*Set problem*. Using the records that appear below, write out exactly the lines from the one with "Write a Blender" through the one with "cam.matrix_world = m", keeping both end lines.

(Records from a data source)
□ □ □

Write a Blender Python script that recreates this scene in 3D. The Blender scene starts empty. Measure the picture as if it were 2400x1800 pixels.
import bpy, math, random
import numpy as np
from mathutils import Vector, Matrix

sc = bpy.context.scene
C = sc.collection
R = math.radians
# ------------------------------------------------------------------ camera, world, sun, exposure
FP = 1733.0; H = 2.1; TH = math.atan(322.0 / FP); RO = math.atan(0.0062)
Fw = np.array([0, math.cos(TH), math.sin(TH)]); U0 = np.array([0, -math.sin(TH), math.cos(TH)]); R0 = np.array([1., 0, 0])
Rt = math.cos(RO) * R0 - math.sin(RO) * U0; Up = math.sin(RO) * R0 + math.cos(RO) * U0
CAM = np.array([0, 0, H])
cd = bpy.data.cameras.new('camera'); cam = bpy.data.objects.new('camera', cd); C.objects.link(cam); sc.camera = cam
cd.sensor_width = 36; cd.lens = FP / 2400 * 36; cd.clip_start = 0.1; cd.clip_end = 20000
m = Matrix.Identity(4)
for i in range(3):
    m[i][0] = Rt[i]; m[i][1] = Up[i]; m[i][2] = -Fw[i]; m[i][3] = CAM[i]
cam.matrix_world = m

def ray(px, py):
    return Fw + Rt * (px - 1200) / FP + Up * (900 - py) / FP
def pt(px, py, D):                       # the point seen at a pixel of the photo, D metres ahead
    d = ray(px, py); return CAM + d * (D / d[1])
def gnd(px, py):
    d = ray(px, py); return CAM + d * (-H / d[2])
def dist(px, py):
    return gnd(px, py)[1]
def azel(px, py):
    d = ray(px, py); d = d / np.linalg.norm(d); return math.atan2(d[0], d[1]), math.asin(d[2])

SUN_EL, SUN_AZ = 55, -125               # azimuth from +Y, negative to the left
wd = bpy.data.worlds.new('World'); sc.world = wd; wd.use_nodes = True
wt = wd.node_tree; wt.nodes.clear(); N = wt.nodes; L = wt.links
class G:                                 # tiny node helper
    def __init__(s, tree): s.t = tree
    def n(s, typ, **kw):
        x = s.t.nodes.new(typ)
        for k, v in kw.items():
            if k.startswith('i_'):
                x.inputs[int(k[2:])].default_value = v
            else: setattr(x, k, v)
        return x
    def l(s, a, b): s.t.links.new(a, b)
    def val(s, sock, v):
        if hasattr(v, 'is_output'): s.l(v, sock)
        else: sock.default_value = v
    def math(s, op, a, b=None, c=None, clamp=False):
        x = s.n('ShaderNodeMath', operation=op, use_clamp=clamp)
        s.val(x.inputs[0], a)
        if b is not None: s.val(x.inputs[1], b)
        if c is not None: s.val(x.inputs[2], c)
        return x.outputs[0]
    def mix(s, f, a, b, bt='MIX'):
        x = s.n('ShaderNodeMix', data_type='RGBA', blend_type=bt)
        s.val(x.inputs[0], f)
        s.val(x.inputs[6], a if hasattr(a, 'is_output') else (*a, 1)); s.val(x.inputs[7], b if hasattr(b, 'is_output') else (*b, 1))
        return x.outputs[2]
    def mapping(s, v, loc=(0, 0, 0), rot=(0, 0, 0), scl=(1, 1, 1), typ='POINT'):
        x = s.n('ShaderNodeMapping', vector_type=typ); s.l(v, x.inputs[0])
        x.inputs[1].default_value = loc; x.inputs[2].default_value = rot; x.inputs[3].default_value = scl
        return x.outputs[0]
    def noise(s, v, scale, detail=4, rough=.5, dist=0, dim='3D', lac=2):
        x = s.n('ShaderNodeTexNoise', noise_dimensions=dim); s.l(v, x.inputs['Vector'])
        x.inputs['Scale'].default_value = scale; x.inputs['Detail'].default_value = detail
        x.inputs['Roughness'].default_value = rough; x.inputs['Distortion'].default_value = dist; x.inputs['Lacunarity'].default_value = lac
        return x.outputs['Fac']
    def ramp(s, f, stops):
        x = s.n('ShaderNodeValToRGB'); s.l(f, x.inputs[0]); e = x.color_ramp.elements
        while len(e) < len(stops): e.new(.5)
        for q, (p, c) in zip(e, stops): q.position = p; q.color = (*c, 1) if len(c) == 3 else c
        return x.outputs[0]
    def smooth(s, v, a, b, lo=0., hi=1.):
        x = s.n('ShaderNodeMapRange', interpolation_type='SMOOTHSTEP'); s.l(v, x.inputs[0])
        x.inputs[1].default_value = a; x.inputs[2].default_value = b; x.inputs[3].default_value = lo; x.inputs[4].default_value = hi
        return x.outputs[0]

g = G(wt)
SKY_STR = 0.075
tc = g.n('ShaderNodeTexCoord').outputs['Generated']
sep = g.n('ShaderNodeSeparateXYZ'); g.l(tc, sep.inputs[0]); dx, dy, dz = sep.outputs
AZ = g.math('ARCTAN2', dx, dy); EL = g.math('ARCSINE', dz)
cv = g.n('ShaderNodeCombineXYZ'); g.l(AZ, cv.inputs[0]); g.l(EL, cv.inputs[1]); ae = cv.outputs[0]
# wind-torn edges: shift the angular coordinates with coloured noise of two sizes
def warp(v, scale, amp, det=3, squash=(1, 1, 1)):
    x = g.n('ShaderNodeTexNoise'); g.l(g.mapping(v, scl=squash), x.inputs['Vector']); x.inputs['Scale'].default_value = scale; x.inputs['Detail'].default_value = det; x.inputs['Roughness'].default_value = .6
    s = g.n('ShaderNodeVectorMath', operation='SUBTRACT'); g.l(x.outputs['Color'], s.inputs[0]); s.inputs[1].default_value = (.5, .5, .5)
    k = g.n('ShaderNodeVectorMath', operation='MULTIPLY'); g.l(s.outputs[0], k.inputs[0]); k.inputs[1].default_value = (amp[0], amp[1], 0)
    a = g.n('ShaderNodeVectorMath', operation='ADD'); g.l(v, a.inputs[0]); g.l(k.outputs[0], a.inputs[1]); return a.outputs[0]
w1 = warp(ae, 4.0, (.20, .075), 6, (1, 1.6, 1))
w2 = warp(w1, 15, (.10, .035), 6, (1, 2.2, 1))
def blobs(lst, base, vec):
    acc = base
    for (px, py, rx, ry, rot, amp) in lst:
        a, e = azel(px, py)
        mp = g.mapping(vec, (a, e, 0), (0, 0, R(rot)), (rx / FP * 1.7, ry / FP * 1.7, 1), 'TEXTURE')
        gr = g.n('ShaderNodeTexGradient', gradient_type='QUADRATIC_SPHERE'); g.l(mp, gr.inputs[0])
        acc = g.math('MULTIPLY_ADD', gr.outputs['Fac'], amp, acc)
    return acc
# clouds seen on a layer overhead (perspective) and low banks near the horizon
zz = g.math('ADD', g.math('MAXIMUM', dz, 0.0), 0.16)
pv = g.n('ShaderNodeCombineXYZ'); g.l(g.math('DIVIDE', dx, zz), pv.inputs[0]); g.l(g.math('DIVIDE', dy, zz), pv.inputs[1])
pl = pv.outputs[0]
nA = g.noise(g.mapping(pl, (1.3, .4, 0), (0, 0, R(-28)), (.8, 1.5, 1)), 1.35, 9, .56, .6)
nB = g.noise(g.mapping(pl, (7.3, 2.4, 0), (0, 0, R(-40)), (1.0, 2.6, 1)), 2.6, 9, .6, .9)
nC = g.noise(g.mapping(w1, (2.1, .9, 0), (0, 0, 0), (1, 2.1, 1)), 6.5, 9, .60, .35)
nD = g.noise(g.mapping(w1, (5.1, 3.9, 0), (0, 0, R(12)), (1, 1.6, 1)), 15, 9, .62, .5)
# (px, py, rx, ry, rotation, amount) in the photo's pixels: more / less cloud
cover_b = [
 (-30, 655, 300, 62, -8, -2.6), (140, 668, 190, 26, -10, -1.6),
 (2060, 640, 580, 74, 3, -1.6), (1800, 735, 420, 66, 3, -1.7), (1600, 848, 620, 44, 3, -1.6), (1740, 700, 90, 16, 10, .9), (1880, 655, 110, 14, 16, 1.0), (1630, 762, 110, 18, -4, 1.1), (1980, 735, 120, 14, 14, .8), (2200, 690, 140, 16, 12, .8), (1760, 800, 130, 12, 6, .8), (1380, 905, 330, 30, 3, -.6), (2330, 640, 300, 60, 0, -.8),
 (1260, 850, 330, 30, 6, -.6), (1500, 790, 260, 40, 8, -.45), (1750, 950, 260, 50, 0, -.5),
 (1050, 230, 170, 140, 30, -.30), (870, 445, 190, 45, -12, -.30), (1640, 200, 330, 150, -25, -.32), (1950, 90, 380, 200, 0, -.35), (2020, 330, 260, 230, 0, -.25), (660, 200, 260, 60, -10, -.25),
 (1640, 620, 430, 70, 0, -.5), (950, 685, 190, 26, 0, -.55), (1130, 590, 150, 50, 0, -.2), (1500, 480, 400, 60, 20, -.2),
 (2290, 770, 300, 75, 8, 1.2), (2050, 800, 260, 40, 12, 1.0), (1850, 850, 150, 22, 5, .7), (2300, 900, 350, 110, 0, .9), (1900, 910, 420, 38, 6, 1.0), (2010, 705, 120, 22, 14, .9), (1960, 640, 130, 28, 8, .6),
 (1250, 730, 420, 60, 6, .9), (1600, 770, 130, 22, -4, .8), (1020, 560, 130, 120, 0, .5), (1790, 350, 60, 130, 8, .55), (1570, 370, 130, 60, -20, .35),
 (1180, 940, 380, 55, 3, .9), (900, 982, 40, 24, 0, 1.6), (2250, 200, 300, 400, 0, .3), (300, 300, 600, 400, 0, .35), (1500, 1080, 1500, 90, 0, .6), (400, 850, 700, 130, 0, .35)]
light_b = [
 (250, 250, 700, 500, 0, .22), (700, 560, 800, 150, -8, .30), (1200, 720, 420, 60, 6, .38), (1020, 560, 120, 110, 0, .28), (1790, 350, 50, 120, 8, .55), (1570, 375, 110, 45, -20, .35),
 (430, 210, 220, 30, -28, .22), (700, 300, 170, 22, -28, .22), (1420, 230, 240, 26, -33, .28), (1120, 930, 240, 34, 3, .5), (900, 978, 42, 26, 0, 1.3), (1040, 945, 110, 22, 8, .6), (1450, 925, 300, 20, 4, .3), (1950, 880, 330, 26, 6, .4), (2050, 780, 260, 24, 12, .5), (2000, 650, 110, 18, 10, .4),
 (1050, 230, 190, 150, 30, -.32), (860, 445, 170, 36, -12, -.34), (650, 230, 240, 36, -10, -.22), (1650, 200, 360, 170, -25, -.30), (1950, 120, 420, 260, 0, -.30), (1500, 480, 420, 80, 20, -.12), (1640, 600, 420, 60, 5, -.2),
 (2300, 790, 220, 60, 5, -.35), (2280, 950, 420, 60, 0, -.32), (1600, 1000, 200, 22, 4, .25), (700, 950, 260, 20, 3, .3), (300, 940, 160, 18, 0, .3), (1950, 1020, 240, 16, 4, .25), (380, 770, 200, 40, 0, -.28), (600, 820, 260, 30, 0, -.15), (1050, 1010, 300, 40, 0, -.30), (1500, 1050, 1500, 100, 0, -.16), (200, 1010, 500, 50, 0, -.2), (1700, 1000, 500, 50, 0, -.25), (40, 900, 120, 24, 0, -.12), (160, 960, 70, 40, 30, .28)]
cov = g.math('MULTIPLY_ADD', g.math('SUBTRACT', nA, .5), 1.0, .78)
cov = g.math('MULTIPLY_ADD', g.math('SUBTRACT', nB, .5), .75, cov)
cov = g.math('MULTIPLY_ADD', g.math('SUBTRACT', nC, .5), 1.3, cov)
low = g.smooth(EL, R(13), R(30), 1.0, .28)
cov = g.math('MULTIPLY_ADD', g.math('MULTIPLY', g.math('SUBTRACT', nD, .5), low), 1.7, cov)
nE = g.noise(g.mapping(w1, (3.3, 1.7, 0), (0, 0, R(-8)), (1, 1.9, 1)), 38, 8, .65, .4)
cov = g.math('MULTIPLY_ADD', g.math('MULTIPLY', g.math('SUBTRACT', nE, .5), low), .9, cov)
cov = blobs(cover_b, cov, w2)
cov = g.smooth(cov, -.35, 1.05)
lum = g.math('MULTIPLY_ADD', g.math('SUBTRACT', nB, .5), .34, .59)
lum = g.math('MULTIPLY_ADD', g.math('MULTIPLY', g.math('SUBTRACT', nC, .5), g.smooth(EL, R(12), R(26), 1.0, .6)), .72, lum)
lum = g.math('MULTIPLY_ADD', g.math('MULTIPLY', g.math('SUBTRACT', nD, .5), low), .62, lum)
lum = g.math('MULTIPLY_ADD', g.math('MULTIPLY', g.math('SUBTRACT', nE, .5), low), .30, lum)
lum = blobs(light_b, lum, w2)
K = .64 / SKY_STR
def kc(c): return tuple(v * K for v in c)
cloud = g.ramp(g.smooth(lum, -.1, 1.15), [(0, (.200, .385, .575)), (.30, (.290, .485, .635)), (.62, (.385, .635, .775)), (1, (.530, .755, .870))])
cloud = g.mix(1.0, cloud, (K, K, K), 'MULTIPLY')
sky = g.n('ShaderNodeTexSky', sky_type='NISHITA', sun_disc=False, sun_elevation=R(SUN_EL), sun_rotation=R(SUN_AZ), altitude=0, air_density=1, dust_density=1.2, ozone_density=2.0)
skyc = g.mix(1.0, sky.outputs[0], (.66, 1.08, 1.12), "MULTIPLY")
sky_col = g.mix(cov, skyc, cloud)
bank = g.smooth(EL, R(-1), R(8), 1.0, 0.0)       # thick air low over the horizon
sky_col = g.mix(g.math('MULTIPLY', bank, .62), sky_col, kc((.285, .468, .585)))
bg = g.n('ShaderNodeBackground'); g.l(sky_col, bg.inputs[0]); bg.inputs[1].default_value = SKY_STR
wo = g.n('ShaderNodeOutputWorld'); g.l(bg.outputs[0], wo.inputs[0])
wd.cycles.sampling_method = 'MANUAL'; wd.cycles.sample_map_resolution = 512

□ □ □

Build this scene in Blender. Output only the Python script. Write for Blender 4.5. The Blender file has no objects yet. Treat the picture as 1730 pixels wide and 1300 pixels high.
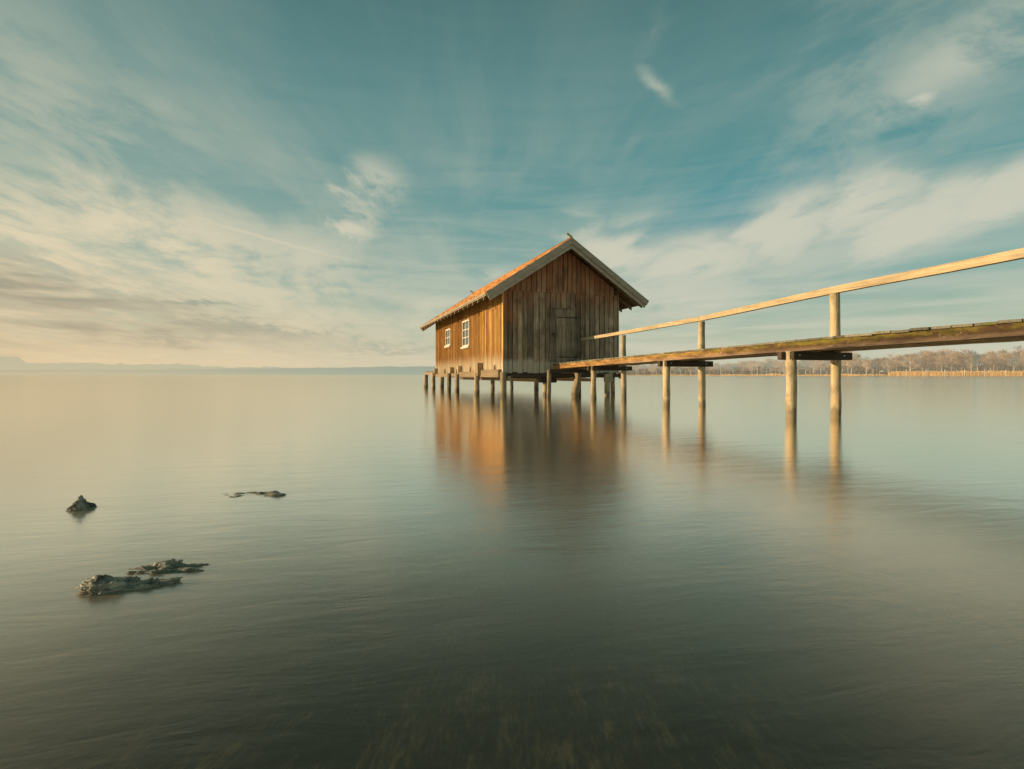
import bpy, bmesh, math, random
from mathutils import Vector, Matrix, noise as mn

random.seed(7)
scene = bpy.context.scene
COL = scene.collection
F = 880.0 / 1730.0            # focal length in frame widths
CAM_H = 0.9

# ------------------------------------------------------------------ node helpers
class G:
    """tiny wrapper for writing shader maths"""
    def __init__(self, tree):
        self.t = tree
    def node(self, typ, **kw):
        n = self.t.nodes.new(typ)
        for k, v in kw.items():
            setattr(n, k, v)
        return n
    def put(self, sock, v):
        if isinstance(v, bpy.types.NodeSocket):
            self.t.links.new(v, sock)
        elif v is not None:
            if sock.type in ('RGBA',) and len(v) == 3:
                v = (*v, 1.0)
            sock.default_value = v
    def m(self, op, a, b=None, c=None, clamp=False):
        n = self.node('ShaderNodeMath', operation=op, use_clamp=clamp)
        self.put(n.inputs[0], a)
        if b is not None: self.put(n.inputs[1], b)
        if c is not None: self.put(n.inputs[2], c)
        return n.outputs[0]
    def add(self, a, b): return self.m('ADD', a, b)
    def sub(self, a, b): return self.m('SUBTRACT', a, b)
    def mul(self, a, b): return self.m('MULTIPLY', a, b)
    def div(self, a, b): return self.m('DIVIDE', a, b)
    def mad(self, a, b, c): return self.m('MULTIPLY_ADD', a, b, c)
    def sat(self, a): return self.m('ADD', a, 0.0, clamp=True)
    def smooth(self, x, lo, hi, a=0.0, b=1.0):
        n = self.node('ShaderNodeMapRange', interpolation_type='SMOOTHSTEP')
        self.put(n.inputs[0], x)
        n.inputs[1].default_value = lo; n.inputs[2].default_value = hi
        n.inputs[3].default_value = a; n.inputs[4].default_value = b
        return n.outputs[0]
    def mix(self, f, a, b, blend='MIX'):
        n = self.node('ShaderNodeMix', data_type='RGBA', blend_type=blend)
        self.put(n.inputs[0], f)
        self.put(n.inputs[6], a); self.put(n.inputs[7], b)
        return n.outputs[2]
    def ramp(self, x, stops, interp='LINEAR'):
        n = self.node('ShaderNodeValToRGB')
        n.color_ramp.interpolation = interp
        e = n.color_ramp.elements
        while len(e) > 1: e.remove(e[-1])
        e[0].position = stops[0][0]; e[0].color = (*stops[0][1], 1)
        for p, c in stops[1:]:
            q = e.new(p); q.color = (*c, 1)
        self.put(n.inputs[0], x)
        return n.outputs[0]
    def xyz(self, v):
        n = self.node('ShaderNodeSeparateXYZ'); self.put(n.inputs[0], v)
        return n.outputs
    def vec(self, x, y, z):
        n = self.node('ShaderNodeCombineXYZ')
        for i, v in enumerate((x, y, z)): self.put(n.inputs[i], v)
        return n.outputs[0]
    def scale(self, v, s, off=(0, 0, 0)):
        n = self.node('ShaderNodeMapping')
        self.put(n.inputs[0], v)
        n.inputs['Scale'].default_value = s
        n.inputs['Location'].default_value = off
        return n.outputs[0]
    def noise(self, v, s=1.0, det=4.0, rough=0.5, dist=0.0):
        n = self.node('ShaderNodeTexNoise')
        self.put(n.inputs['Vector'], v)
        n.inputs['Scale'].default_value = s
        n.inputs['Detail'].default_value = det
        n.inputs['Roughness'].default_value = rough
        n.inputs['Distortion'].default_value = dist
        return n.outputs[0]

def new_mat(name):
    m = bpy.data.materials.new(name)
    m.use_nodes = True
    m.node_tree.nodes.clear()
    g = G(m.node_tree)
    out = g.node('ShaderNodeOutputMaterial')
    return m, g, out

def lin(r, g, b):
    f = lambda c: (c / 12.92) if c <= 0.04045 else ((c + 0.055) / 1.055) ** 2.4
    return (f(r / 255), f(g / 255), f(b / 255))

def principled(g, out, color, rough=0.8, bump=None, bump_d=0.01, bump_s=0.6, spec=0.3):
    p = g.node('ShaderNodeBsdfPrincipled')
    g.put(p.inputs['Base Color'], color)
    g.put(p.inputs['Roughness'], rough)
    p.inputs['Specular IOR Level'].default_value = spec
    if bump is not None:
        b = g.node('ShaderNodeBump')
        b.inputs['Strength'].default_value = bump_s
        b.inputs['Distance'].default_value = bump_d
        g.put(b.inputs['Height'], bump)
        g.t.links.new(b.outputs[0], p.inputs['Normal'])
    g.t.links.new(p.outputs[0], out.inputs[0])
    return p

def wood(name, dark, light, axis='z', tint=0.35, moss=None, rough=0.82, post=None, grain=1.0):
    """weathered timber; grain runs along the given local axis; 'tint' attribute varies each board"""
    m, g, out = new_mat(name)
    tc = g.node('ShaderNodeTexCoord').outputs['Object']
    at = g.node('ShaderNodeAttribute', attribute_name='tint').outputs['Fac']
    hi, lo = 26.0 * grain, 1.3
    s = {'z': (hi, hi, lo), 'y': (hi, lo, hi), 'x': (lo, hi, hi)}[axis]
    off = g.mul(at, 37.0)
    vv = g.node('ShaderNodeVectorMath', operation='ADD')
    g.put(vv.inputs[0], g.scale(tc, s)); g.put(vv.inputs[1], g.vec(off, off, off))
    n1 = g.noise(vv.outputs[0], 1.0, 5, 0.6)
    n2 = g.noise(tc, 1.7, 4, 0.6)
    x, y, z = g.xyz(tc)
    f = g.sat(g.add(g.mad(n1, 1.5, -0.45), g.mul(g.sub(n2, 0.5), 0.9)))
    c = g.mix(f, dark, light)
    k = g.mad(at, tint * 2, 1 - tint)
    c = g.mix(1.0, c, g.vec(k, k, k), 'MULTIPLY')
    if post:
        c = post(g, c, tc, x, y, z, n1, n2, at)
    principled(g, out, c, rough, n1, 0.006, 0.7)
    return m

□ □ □

*Solution to this problem*.
Write a Blender Python script that recreates this scene in 3D. The Blender scene starts empty. Measure the picture as if it were 2400x1800 pixels.
import bpy, math, random
import numpy as np
from mathutils import Vector, Matrix

sc = bpy.context.scene
C = sc.collection
R = math.radians
# ------------------------------------------------------------------ camera, world, sun, exposure
FP = 1733.0; H = 2.1; TH = math.atan(322.0 / FP); RO = math.atan(0.0062)
Fw = np.array([0, math.cos(TH), math.sin(TH)]); U0 = np.array([0, -math.sin(TH), math.cos(TH)]); R0 = np.array([1., 0, 0])
Rt = math.cos(RO) * R0 - math.sin(RO) * U0; Up = math.sin(RO) * R0 + math.cos(RO) * U0
CAM = np.array([0, 0, H])
cd = bpy.data.cameras.new('camera'); cam = bpy.data.objects.new('camera', cd); C.objects.link(cam); sc.camera = cam
cd.sensor_width = 36; cd.lens = FP / 2400 * 36; cd.clip_start = 0.1; cd.clip_end = 20000
m = Matrix.Identity(4)
for i in range(3):
    m[i][0] = Rt[i]; m[i][1] = Up[i]; m[i][2] = -Fw[i]; m[i][3] = CAM[i]
cam.matrix_world = m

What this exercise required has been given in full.